Dr. John Sexton

Lessons of Leadership (Audio) - A podcast by Academy of Achievement

As a college student, John Sexton barely scraped together a 2.1 GPA. Today, he is the pioneering president of New York University, setting it on an ambitious path to become the U.S.'s leading global university. The son of an alcoholic -- by age ten, he was searching for his lawyer-father in the gutters of Brooklyn -- Sexton was an academic late bloomer. He spent 15 years as the volunteer coach of a high school girls' debate team, taking them to two national championships, and only then did he enter law school, graduating at age 37 from Harvard. From that moment, his rise was meteoric. He landed a coveted clerkship with the Chief Justice of the United States Supreme Court, Warren Burger, and, less than ten years out of law school, he was picked as Dean of the New York University Law School.
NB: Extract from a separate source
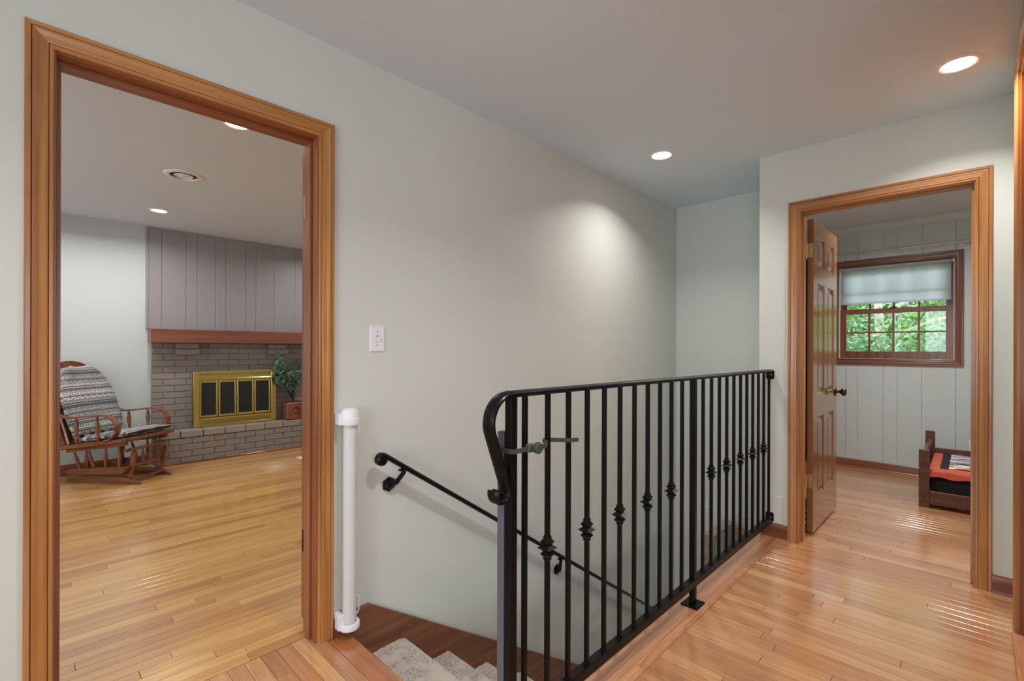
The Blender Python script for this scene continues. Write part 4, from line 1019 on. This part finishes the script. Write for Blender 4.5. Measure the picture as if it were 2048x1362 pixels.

Under Sexton's leadership, NYU became one of the nation's premier law schools and Sexton himself pioneered a new form of global law study. In 2002, he became NYU's president, and also served on the Board of Governors for the New York Federal Reserve. At NYU, he has challenged conventional university notions of tenure to attract leading academic stars to full-time undergraduate teaching. His fascination with globalization has inspired him to create an NYU campus in Abu Dhabi, slated to open in 2010. His philosophy of education is that the academic quest must include answering the question: "Am I living a useful life?"